What caused the huge GBP/AUD spike at the beginning of 2019 on January 3rd and how can you protect yourself as a trader from this type of price movement?

I am using tradingview to look at price charts and I’ve noticed a big price movement on January 3rd at the beginning of this year.

I was wondering what could happen if I had a short position at that time and how to prevent wiping out all of the profit that I’ve made trading, as the price movement is pretty huge (around 2000 pips).

If a regular stop loss is unable to trigger at the desired price, because this type of movements usually go 200 pips per tick, then I was asking myself if forex was even worth the time and effort to trade.

Please share your opinion about this situation and what would you do to prevent this from happening to you.

Withdraw your profits daily.

Only invest however much you can afford to lose in the blink of an eye.

3 Likes

I got the same concern
I noticed this happening a lot on GBP
and it happens right when price is following trend direction and suddenly it changes direction
i did not know that stop loss can not save the day
i wonder if an expert can close the trade ?
there is no way for a trader to protect him or her self but one thing
if you are on GBP especially do not get greedy if you see that the investment opportunity is too good to be true

An expert advisor would have the same problem, because what it does is simply automating a process that a human would normally do when making a trade.

Some brokers offer a guaranteed stop loss, but how “guaranteed” that stop loss is, that’s another topic.

There are two issues with days like 03/01 with huge range. One is being caught long when the market drops. The other is capturing the exceptional profit from a short position when price makes an exceptionally deep spike intra-day.

One thing you could do if trading with the trend long-term is check the slopes and positions of the 20 and 50EMA. If both are sloping downwards and the 20 is below the 50, its very hard to find justification for being long. As of 31/12, the AUD pairs looked like this -
AUD/CAD - 20EMA bearish, 50EMA bullish, 20 above the 50
AUD/CHF - 20EMA bearish, 50EMA bearish, 20 below the 50
AUD/JPY - ditto
AUD/NZD - ditto
AUD/USD - ditto
EUR/AUD - 20EMA bullish, 50EMA bullish, 20 above the 50
GBP/AUD - 20EMA bullish, 50EMA bullish, 20 below the 50

In summary, if you were trend-following AUD, you should have been short. I was not in AUD but I was short NZD across the turn of the year and it was my best trade so far in 2019.

As for capturing unexpected profits, that’s down to either watching your positions or related newsflow, or setting a take profit exit order way ahead of price.

the most safe way is to put in the account the amount you are willing to lose
and the rest in the broker safe or in an other account with the same broker

Yep Henry’s got that one right.

That wasn’t a spike, it was a gap.

Jan 3rd was first real day back after the Christmas/New year break

(there was much info to be absorbed into GBP price.)

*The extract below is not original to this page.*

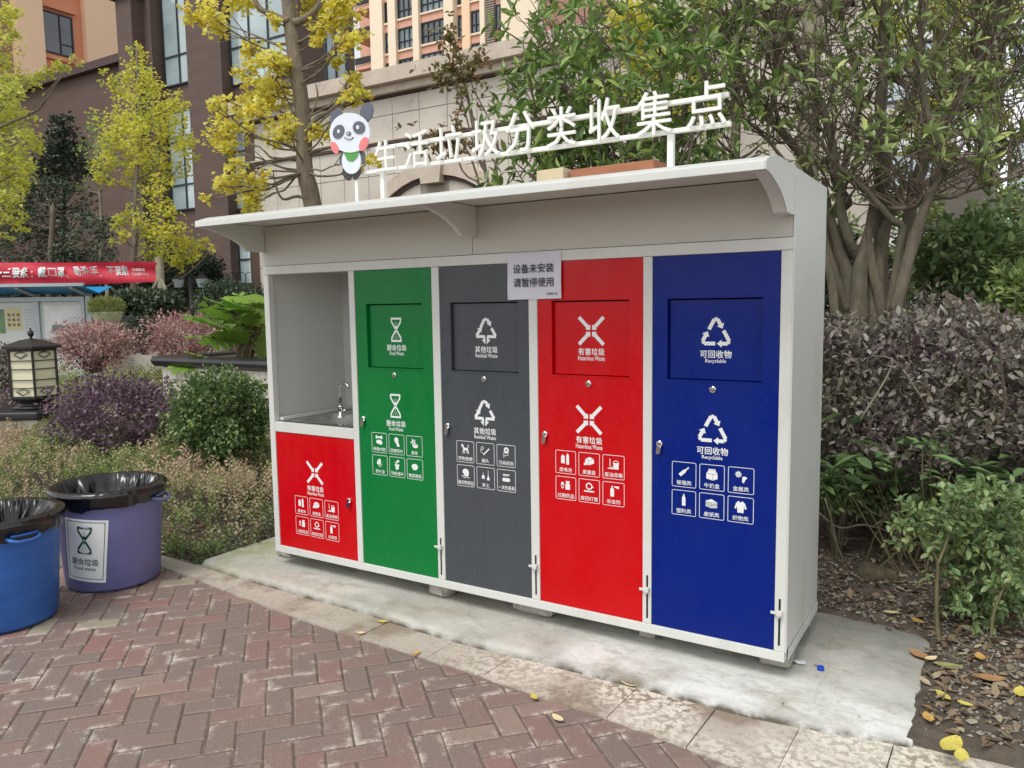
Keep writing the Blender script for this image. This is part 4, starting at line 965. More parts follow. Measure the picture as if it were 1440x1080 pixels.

Stops do not work in gaps except you have ‘guaranteed stops’ - most guys simply exit pre-break.

Here is what the ‘spike’ looks like on a UK server chart -GBP/USD:

One thing to learn: the concept/reason of gap filling.

I want to update my previous post, Henry’s got that partially correct.

Where I trade you can not lose more than 5% of your equity in a trading day
nor can you risk more than 2% on any one trade
and your number of trades is limited by the account size as well.

I have one of my accounts set to 2.5% and 1% and I seldom get shut down but it does happen.

So That said I have developed risk tolerance rules so that if all goes wrong that session I will live to trade another day.

Thus I will not risk more than 1% per trade and usually only 1/4 to 1///2 of that 1 %.
If my trades in total reach 3% I am out.

Yes, I risk-averse. But you know what I will be here tomorrow no matter even if I have a bad day.

Will it take me a little longer to make the next few mil, maybe but that’s another subject of leverage and compound interest.